The proposed regulation would require utilities and other purchasers of wholesale power to ensure that they have adequate resources to meet their future demand. The resources could be supply or programs to reduce electric demand during periods of peak consumption (demand response). The purchasers would have to have a 12% more in resources over forecast peak demand (regions could impose higher reserve requirements). The regional transmission organization would be responsible for forecasting demand.
The proposal would also modify the way that transmission system expansions are funded. As a general rule, FERC proposes that those who benefit from a transmission or generation facility should pay for it. In the case of transmission lines of 138 kilovolts or more, the presumption would be that they serve the entire region and their costs should be allocated accordingly. The proposed regulation would also establish a regional planning process for new transmission, in which the Independent Transmission Provider would evaluate alternative supply and demand side proposals to address congestion.
FERC has a Web page dedicated to its proposed regulation, http: //www. ferc. gov/electric/rto/Mrkt-Strct-comments/smd. htm. Please note that the regulation is several hundred pages long, and addresses many issues not discussed in this report.
Implications for Connecticut
Standard market design may stimulate market solutions to the current shortcomings of New England's wholesale electric markets. In particular, it may provide market signals to encourage the allocation of resources to locate supply, conservation, and transmission where they are most needed. Standardization of market rules across the country could result in larger, more efficient markets. But, DPUC and others have asserted that the implementation of standard market design, particularly on the schedule contained in the FERC order and the proposed regulation, could impose substantial costs on Connecticut.
New England Order. DPUC has asked that FERC modify its order to phase in the implementation of standard market design. In particular, it has asked that the implementation of locational marginal pricing be phased in to give the state enough time to improve its transmission system, which it estimates will take three to five years. DPUC cites an ISO-New England estimate that locational marginal pricing will increase electric rates by $ 125 to $ 375 million per year, given the existing transmission constraints. Alternatively, DPUC suggests that if the locational marginal pricing provision is implemented starting next year, the effective date of other provisions affecting rates in Connecticut, such as payments for must-run power plants, be delayed.
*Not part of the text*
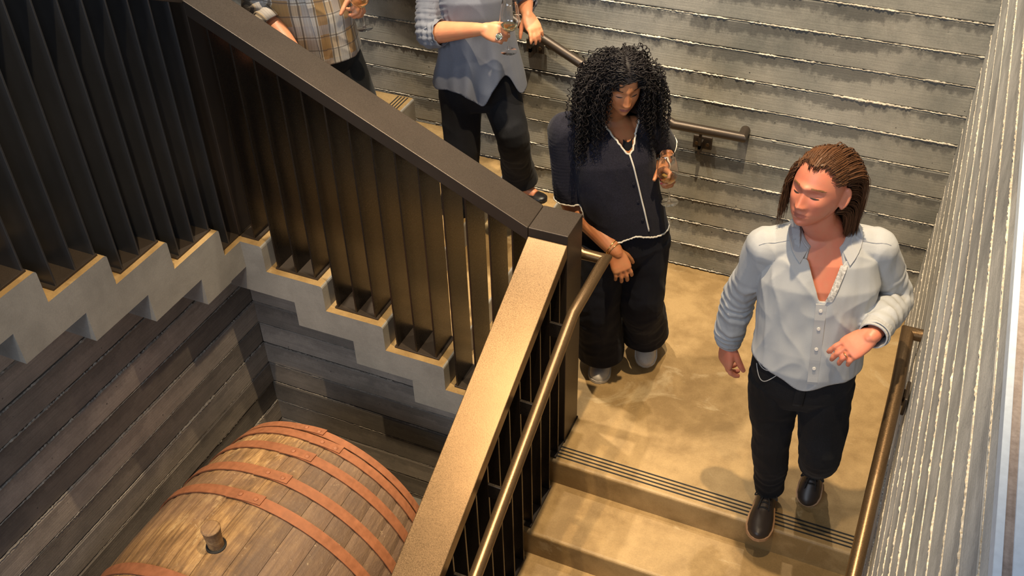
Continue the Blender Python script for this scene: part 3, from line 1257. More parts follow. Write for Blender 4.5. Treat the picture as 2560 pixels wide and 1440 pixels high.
def shoe(parent, mat, sole_mat, heel, toe, up, s=1.0, lace=None, shaft=.06, wide=1.0, name='shoe', low=False):
    heel, toe = V(*heel), V(*toe)
    d = toe - heel
    L = np.linalg.norm(d)
    d /= L
    r, f, u = basis(d, up)
    mb = MB()
    P = [(.0, .022, .050), (.04, .030, .072), (.16, .036, .084), (.30, .037, .080), (.45, .040, .068), (.62, .047, .052), (.78, .048, .043), (.90, .040, .037), (.97, .025, .030), (1.0, .008, .022)]
    if low:
        P = [(t, w, h * .62) for t, w, h in P]
    rings = []
    n = 20
    for t, w, h in P:
        a = np.arange(n) * 2 * PI / n
        xx = np.cos(a) * w * s * wide
        zz = np.where(np.sin(a) > 0, np.sin(a) * h * s, np.sin(a) * .004) + .012
        rings.append(heel + d * L * t + xx[:, None] * r + zz[:, None] * u)
    mb.loft(rings)
    if shaft:
        c = heel + d * L * .20
        mb.loft([superring(c + u * z, r, f, a_ * s, b_ * s, 20, 2.2) for z, a_, b_ in ((.03, .036, .050), (.07, .037, .050), (.07 + shaft * .6, .038, .046), (.07 + shaft, .040, .046))])
    me = remesh(mb, .006, name, 2)
    o = link(name, me, mat, parent)
    sb = MB()
    a = np.linspace(0, 1, 24)
    out = []
    prof = np.array([(t, w) for t, w, h in P])
    for t in a:
        out.append((t, np.interp(t, prof[:, 0], prof[:, 1]) * 1.07 * s * wide + .002))
    ringpts = [heel + d * L * (t * 1.01 - .005) + r * w for t, w in out] + [heel + d * L * (t * 1.01 - .005) - r * w for t, w in out[::-1]]
    ringpts = np.array(ringpts)
    sb.loft([ringpts, ringpts + u * .016])
    sb.build('sole', sole_mat, o)
    if lace is not None:
        lb = MB()
        for k in range(4):
            t = .36 + .075 * k
            h = np.interp(t, prof[:, 0], [q[2] for q in P]) * s + .014
            c = heel + d * L * t + u * h
            lb.tube([c - r * .022 - u * .010, c + u * .002, c + r * .022 - u * .010], .0035, 6, 4)
        c = heel + d * L * .36 + u * (.082 * s + .012)
        for sx in (-1, 1):
            lb.tube([c, c + r * sx * .03 + u * .012 + d * .005, c + r * sx * .045 - u * .006 + d * .03, c + r * sx * .012 + u * .002 + d * .006], .003, 6, 6)
            lb.tube([c, c + r * sx * .016 + d * .04 - u * .012, c + r * sx * .022 + d * .075 - u * .03], .0028, 6, 5)
        lb.build('lace', lace, o, smooth=True)
    return o


def scalp_point(D, s):
    return np.array((D[0] * .083, D[1] * .104, D[2] * .125)) * s


def hair_strands(mb, c, fwd, up, roots, length, rad, s=1.0, flow=None, curl=0.0, pitch=.03, stepl=.012, sides=4, seed=1, body=None, spread=.012, lift=0.0, hold=None, lay0=.01, lay1=.05, hug=.85, grav=.35, face=None):
    """locks that leave the scalp along `flow`, then fall; curl > 0 winds each lock into a helix"""
    R = np.random.default_rng(seed)
    r, f, u = basis(fwd, up)
    B = np.stack([r, f, u], 1)
    g = B.T @ V(0, 0, -1)                        # gravity in the head frame
    for D in roots:
        D = unit(D)
        p = scalp_point(D, s)
        dirn = unit(flow(D, R))
        n = int(length(D, R) / stepl)
        lay = 1.0 + R.uniform(lay0, lay1) + lift * R.uniform(0, 1) * min(1, abs(D[0] + .05) * 2.2 + max(0, -D[1]))
        path = [p * .97]
        for k in range(n):
            t = k / max(1, n)
            w = min(1.0, .12 + 2.2 * t)
            if hold is not None:
                w *= hold(p / s)
            dirn = unit(dirn * (1 - w * grav) + g * w * grav + R.normal(0, spread * 6, 3) * .12)
            p = p + dirn * stepl
            # keep outside the head
            e = math.sqrt((p[0] / (.083 * s)) ** 2 + (p[1] / (.104 * s)) ** 2 + (p[2] / (.125 * s)) ** 2) if p[2] > -.09 * s else \
                math.sqrt((p[0] / (.070 * s)) ** 2 + ((p[1] + .02) / (.085 * s)) ** 2)
            if e < lay:
                q = p.copy()
                if p[2] > -.09 * s:
                    p = p * (lay / max(e, .2))
                else:
                    p[0] *= lay / max(e, .2)
                    p[1] = (p[1] + .02) * lay / max(e, .2) - .02
            if face is not None and p[1] > .015 * s and -.16 * s < p[2] < .062 * s and face[0] < p[0] / s < face[1]:
                p[0] = (face[0] if p[0] / s < (face[0] + face[1]) / 2 else face[1]) * s
            if e < lay + .06 and p[2] > -.09 * s:
                nn = np.array((p[0] / .083 ** 2, p[1] / .104 ** 2, p[2] / .125 ** 2))
                nn /= np.linalg.norm(nn) + 1e-9
                dn = dirn @ nn
                if dn > 0:
                    dirn = unit(dirn - nn * dn * hug)
            path.append(p.copy())
        path = np.array(path)
        if len(path) < 3:
            continue
        W = path @ B.T + np.asarray(c)
        if body is not None:
            W = body(W)
        if curl:
            pt = pitch * R.uniform(.75, 1.9)
            m = max(6, int(len(W) * stepl / pt * 6))
            tt = np.linspace(0, len(W) - 1, m)
            ip = np.stack([np.interp(tt, np.arange(len(W)), W[:, i]) for i in range(3)], 1)
            T = np.gradient(ip, axis=0)
            T /= np.linalg.norm(T, axis=1)[:, None] + 1e-9
            a0 = np.cross(T, np.array((.3, .5, .8)))
            a0 /= np.linalg.norm(a0, axis=1)[:, None] + 1e-9
            b0 = np.cross(T, a0)
            ph = R.uniform(0, 6.28) + np.cumsum(2 * PI / 6 * R.uniform(.6, 1.4, m)) * R.choice([-1, 1])
            amp = curl * R.uniform(.4, 1.35) * np.clip(np.linspace(.2, 2.4, m), 0, 1)
            W = ip + (np.cos(ph) * amp)[:, None] * a0 + (np.sin(ph) * amp)[:, None] * b0
        rr = rad * R.uniform(.7, 1.25) * np.interp(np.linspace(0, 1, len(W)), [0, .12, .75, 1], [.7, 1, .85, .2])
        mb.loft(frames(W, rr, sides))


def scalp_roots(n, seed, ok):
    R = np.random.default_rng(seed)
    out = []
    while len(out) < n:
        D = unit(R.normal(0, 1, 3))
        if ok(D):
            out.append(D)
    return out


def hair_cap(mb, c, fwd, up, s, ok, grow=1.035, lvl=5):
    """the mass of hair under the locks"""
    bm = bmesh.new()
    bmesh.ops.create_icosphere(bm, subdivisions=lvl, radius=1)
    r, f, u = basis(fwd, up)
    B = np.stack([r, f, u], 1)
    keep = [fc for fc in bm.faces if not ok(unit(fc.calc_center_median()))]
    bmesh.ops.delete(bm, geom=keep, context='FACES')
    bm.verts.index_update()
    P = [scalp_point(np.array(v.co), s * grow) for v in bm.verts]
    F = [[v.index for v in fc.verts] for fc in bm.faces]
    bm.free()
    mb.add(np.array(P) @ B.T + np.asarray(c), F)


def hair_mat(name, color, rough=.38, tip=None):
    t = NT(name)
    P = t.pos()
    f = t.noise(P, 38, 4, .7)
    v = t.maprange(f, .3, .7, .70, 1.25)
    col = t.mix(1.0, color, t.n2rgb(v), 'MULTIPLY')
    m = t.set(col, rough, 0)
    t.p.inputs['Specular IOR Level'].default_value = .28
    return m


M['skin_man'] = skin('skin_fair_flushed', (.62, .235, .145))
M['skin_wom'] = skin('skin_tan', (.46, .20, .085))
M['skin_grey'] = skin('skin_light', (.58, .26, .13))
M['lip'] = plain('lip', (.46, .145, .10), .5)
M['lip_pink'] = plain('lip_mauve', (.30, .10, .09), .45)
M['hair_brown'] = hair_mat('hair_brown', (.115, .050, .022), .45)
M['brow_fair'] = hair_mat('brow_fair', (.24, .12, .05), .6)
M['hair_black'] = hair_mat('hair_black', (.010, .0075, .008), .55)
M['hair_grey'] = hair_mat('hair_greyish', (.30, .26, .22))
M['eye'] = plain('eye_white', (.55, .52, .48), .2)
M['eye_slit'] = plain('shaded_eye_slit', (.025, .018, .014), .7)
M['shirt_white'] = cloth('pale_blue_shirt_cloth', (.42, .435, .455), .75, 700, .05, .08, .05)
M['placket'] = cloth('pale_shirt_placket', (.41, .42, .44), .75, 700, .05, .08, .05)
M['lining'] = cloth('dotted_collar_lining', (.44, .43, .42), .8, 150, .40, .1, .1)
M['jeans'] = cloth('black_denim', (.0085, .009, .0115), .9, 520, .45, .2, .03)
M['jeans_blue'] = cloth('midnight_denim', (.0065, .0075, .014), .9, 520, .45, .2, .03)
M['navy'] = cloth('navy_knit', (.013, .0125, .021), .9, 300, .4, .35, .06)
M['piping'] = cloth('cream_piping', (.66, .62, .54), .8, 500, .08, .1, .1)
M['tunic'] = cloth('grey_jersey', (.125, .135, .165), .85, 420, .08, .08, .08)
M['trouser'] = cloth('charcoal_trouser', (.016, .018, .020), .85, 420, .15, .1, .05)
M['leather'] = plain('dark_brown_leather', (.030, .020, .016), .45)
M['sole_tan'] = plain('tan_welt', (.36, .20, .10), .7)
M['sneaker'] = plain('off_white_leather', (.50, .47, .43), .6)
M['sneaker_sole'] = plain('pale_rubber_sole', (.56, .52, .46), .7)
M['lace_black'] = plain('black_lace', (.010, .009, .009), .8)
M['lace_white'] = plain('white_lace', (.55, .52, .48), .8)
M['black_flat'] = plain('black_flat_shoe', (.010, .009, .010), .4)
M['gold'] = plain('gold', (.80, .52, .20), .25, 1.0)
M['silver'] = plain('silver', (.75, .74, .72), .2, 1.0)
M['stone'] = plain('green_grey_stone', (.10, .13, .11), .15)
M['band'] = plain('cream_watch_band', (.62, .55, .44), .6)
M['nail_pink'] = plain('pink_nail', (.70, .05, .10), .2)
M['nail'] = plain('pale_nail', (.62, .38, .30), .3)
M['button'] = plain('white_button', (.72, .68, .64), .35)


def finish_body(me, mats, lipfn=None):
    for m in mats:
        me.materials.append(m)
    if lipfn is not None and len(mats) > 1:
        cs = np.empty(len(me.polygons) * 3)
        me.polygons.foreach_get('center', cs)
        idx = lipfn(cs.reshape(-1, 3)).astype(np.int32)
        me.polygons.foreach_set('material_index', idx)
    return me


def lip_fn(c, fwd, up, s=1.0):
    r, f, u = basis(fwd, up)

    def fn(P):
        q = (P - np.asarray(c)) / s
        x, y, z = q @ r, q @ f, q @ u
        k = np.abs(x) / .024
        top = -.0610 - .006 * k ** 2 - .0012 * G(x, .004)
        bot = -.0795 + .0080 * k ** 2
        return (y > .06) & (z < top) & (z > bot) & (k < 1)
    return fn


def eyes(parent, c, fwd, up, s, closed=.6, depth=.0805):
    """lowered lids: a dark lash line, thickened to stand for lid shade"""
    r, f, u = basis(fwd, up)
    bvh = bvh_of(parent.data)
    for sx in (-1, 1):
        pts = [np.asarray(c) + s * (sx * (.031 + x) * r + .06 * f + (-.0050 + .0030 * (1 - (x / .0125) ** 2) * (closed < .5) - .0012 * (1 - (x / .0125) ** 2)) * u) for x in np.linspace(-.0125, .0125, 9)]
        pts = on_surface(bvh, pts, f, .0004, .12)
        q = MB()
        q.tube(pts, np.array([.0005, .0013, .0019, .0022, .0024, .0022, .0019, .0014, .0006]) * s, 6, 2)  # dark slit: lash line plus painted shade round the eye
        o = q.build('eye', M['eye_slit'], parent, smooth=True)


def brows(parent, mat, c, fwd, up, s, n=36, seed=3, thick=1.0):
    r, f, u = basis(fwd, up)
    R = np.random.default_rng(seed)
    bvh = bvh_of(parent.data)
    mb = MB()
    for sx in (-1, 1):
        for k in range(n):
            t = R.uniform(0, 1)
            x = sx * (.0175 + .031 * t)
            z = .0240 - .0030 * t + .0015 * math.sin(t * 3) + R.uniform(-.0025, .0025) * thick
            p = np.asarray(c) + s * (x * r + .06 * f + z * u)
            q = on_surface(bvh, [p, p + s * (sx * .004 * r + .0004 * u), p + s * (sx * .008 * r + .0006 * u)], f, .0003, .12)
            mb.tube(q, [.0005, .0007, .0003], 4, spline=False)
    return mb.build('eyebrow', mat, parent)


def plane_cut(P, p, n):
    return (P - np.asarray(p)) @ unit(n) > 0


def near_seg(P, a, b, r):
    return seg_param(P, a, b)[1] < r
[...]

DPUC asserts that the order's provision allocating the cost of the must-run plants to the specific regions in which they are located would be unfair, arbitrary and capricious and would impose unjust and unreasonable rates on Connecticut consumers. It claims that this provision will not encourage transmission improvements, which have already been proposed, and will not provide justifiable benefits to anyone. It also argues that it would premature to change the rules in New England, while FERC is developing nationwide rules. DPUC recommends that the costs of operating must-run plants continue to spread among all New England ratepayers for the next five years.
DPUC argues that the order's provision that would require that the cost of transmission system improvements be borne by the ratepayers who benefit would result in unjust and unreasonable rates. It estimates the cost of improving the system in southwestern Connecticut at $ 300 to $ 700 million. It recommends that the cost of lines designed to carry 345 kilovolts or more (such as Connecticut Light & Power's proposed Bethel-Norwalk line), or that improve reliability and relieve congestion, continue to be spread among all New England ratepayers. In their reply comments, the Maine PUC and other parties to the proceeding have strenuously objected to this proposal.
DPUC asserts that if FERC does not provide a transition period before implementing the "localization" of the above costs, Connecticut could face a "perfect storm" or risk becoming a "mini-California. " DPUC also notes that the proposal to create a northeastern regional transmission organization could cost the New England states (principally Connecticut, Massachusetts, and Vermont) an additional $ 62 million annually. DPUC has requested that FERC rehear or clarify its order on the issues discussed above. DPUC also asks FERC to strengthen the order's market power monitoring and mitigation provisions.
Proposed Nationwide Regulation. DPUC has raised similar concerns with regard to the proposed regulation's provisions on marginal locational pricing and the allocation of the costs of transmission system expansion. DPUC argues that the costs of such expansions cannot be readily divided between those that improve reliability versus those that simply provide economic benefits. It believes that market participants and state regulators will endlessly litigate over who should pay for such expansions. It proposes that FERC maintain the current rule, under which all New England ratepayers pay for expansions of lines with a capacity of 115 kilovolts or more.
Alternatively, it asks that, if FERC does adopt a "beneficiary pays" approach, that any project that meets this criterion pending before state siting authorities be treated under the current rule.
DPUC also has serious concerns regarding the market power mitigation provisions of the proposed regulation. It believes that the wholesale market is very vulnerable to the exercise of market power, even in areas that are not subject to transmission constraints. It argues that FERC should be able to mitigate abuses of market power in all areas.
It also argues that FERC should be allowed to (1) impose mitigation measures after market power has been exercised, in addition to the preventative measures proposed in the regulation and (2) impose additional mitigation measures, including refunds by offending market participants and fines.
DPUC has requested that FERC not give final approval to the regulations until it addresses these concerns. FERC has received detailed comments from dozens of parties, and it is not clear when the final regulation will be adopted.